The Western Australian government has handed out grants to four technology providers to improve broadband connectivity for the state's agricultural sector to encourage farmers to take up digital farming technology.
The Digital Farm Grants program will hand out grants up to $500,000 on a matching contribution basis to cover the costs of improving connectivity for farms, with a total of $5 million up for grabs.
The program is aimed at regions outside the current or planned NBN fixed wireless and fixed line footprints to enable agricultural businesses to deploy technology like cloud-based data sharing within their businesses. The program also aims to improve mobile coverage for farms in low-population areas.

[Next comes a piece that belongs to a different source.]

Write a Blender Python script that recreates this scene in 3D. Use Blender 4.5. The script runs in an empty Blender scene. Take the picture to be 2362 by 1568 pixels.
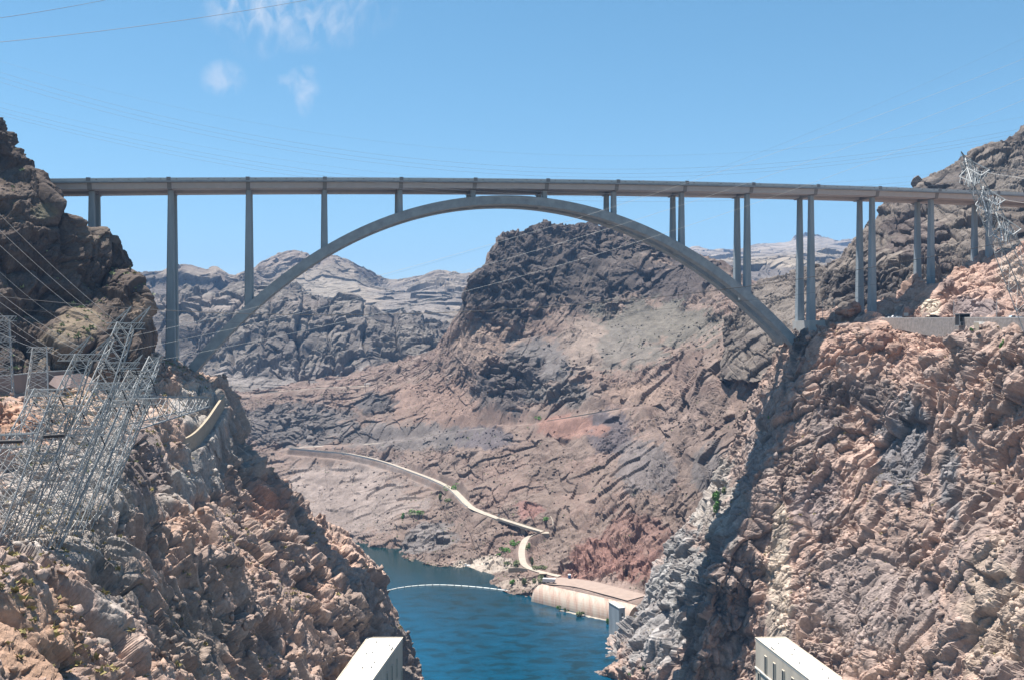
import bpy, math, random
import numpy as np
from mathutils import Vector, Matrix

# ------------------------------------------------------------------ camera, light, exposure
SC = bpy.context.scene
COL = SC.collection
CAMZ = 181.0                       # metres above the river
F, CX, CY = 2172.0, 1180.5, 784.0  # lens in the units the place was surveyed in (2361 x 1568)

cam = bpy.data.cameras.new('camera')
cam.sensor_width = 36.0
cam.lens = 33.12
cam.clip_start = 0.5
cam.clip_end = 30000
camo = bpy.data.objects.new('camera', cam)
camo.location = (0, 0, CAMZ)
camo.rotation_euler = (math.radians(90), 0, 0)
COL.objects.link(camo)
SC.camera = camo

SUN_EL = math.radians(72.0)
SUN_AZ = math.radians(-55)         # from +Y (view direction) towards -X (left)
sdir = Vector((math.sin(SUN_AZ) * math.cos(SUN_EL), math.cos(SUN_AZ) * math.cos(SUN_EL), math.sin(SUN_EL)))
sun = bpy.data.lights.new('sun', 'SUN')
sun.energy = 5.0
sun.angle = math.radians(0.5)
sun.color = (1.0, 0.955, 0.89)
suno = bpy.data.objects.new('sun', sun)
suno.rotation_euler = (-sdir).to_track_quat('-Z', 'Y').to_euler()
suno.location = (-200, 200, 800)
COL.objects.link(suno)

world = bpy.data.worlds.new('World')
SC.world = world
world.use_nodes = True
wn, wl = world.node_tree.nodes, world.node_tree.links
wn.clear()
w_out = wn.new('ShaderNodeOutputWorld')
w_bg = wn.new('ShaderNodeBackground')
w_sky = wn.new('ShaderNodeTexSky')
w_sky.sky_type = 'NISHITA'
w_sky.sun_disc = False
w_sky.sun_elevation = SUN_EL
w_sky.sun_rotation = SUN_AZ
w_sky.altitude = 400
w_sky.air_density = 1.0
w_sky.dust_density = 0.1
w_sky.ozone_density = 2.0
w_bg.inputs['Strength'].default_value = 0.067

def nmath(nt, op, a, b=None, c=None, clamp=False):
    n = nt.nodes.new('ShaderNodeMath')
    n.operation = op
    n.use_clamp = clamp
    for i, v in enumerate((a, b, c)):
        if v is None:
            continue
        if isinstance(v, (int, float)):
            n.inputs[i].default_value = v
        else:
            nt.links.new(v, n.inputs[i])
    return n.outputs[0]

# thin fair-weather cloud wisps, placed by direction in the sky
wt = world.node_tree
tc = wn.new('ShaderNodeTexCoord')
sp = wn.new('ShaderNodeSeparateXYZ')
wl.new(tc.outputs['Generated'], sp.inputs[0])
yy = nmath(wt, 'MAXIMUM', sp.outputs[1], 0.05)
U = nmath(wt, 'DIVIDE', sp.outputs[0], yy)
V = nmath(wt, 'DIVIDE', sp.outputs[2], yy)
cmb = wn.new('ShaderNodeCombineXYZ')
wl.new(nmath(wt, 'MULTIPLY', U, 1.0), cmb.inputs[0])
wl.new(nmath(wt, 'MULTIPLY', V, 0.55), cmb.inputs[1])
cn = wn.new('ShaderNodeTexNoise')
cn.inputs['Scale'].default_value = 20
cn.inputs['Detail'].default_value = 10
cn.inputs['Roughness'].default_value = 0.62
cn.inputs['Distortion'].default_value = 1.1
wl.new(cmb.outputs[0], cn.inputs['Vector'])
cmask = None
for (px, py, rx, ry, st) in ((610, 5, 170, 105, .85), (720, 20, 210, 110, .6), (590, 75, 75, 75, .4), (515, 182, 60, 48, .6), (705, 190, 52, 42, .75), (702, 228, 26, 48, .7), (665, 186, 40, 16, .5)):
    du = nmath(wt, 'DIVIDE', nmath(wt, 'SUBTRACT', U, (px - CX) / F), rx / F)
    dv = nmath(wt, 'DIVIDE', nmath(wt, 'SUBTRACT', V, (CY - py) / F), ry / F)
    r2 = nmath(wt, 'ADD', nmath(wt, 'MULTIPLY', du, du), nmath(wt, 'MULTIPLY', dv, dv))
    e = nmath(wt, 'SUBTRACT', 1.0, r2, clamp=True)
    e = nmath(wt, 'MULTIPLY', e, st)
    cmask = e if cmask is None else nmath(wt, 'MAXIMUM', cmask, e)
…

The first round of recipients includes $500,000 to Superloop to deploy telecommunications infrastructure in Western Australia's Great Southern communities. The company said the grant reaffirmed its plan to build $1 million of infrastructure to expand rural digital capability in Australia.
“Superloop has a pedigree of taking digital connectivity to regional and rural Australia, via both fixed fibre and fixed wireless solutions," Superloop chief executive Drew Kelton said.
"Our association with the state government of WA will only accelerate that. The state’s farmers can expect to see a dramatic improvement in their service options once our infrastructure comes online.”
Other grant recipients include Telstra with $260,000 for a project in Goodlands, LogicIT with two $500,000 grants to build fixed wireless networks in the North Midlands and Chapman Valley, and two $277,500 grants to Pivotel to deploy its Ecosphere Network in Mt Barker and Wickepin.
The new services in the first round of grants are expected to reach over 1100 farms in Western Australia and stretch across nearly 40,000 square kilometres.
Services are scheduled to go live over the next 18 months.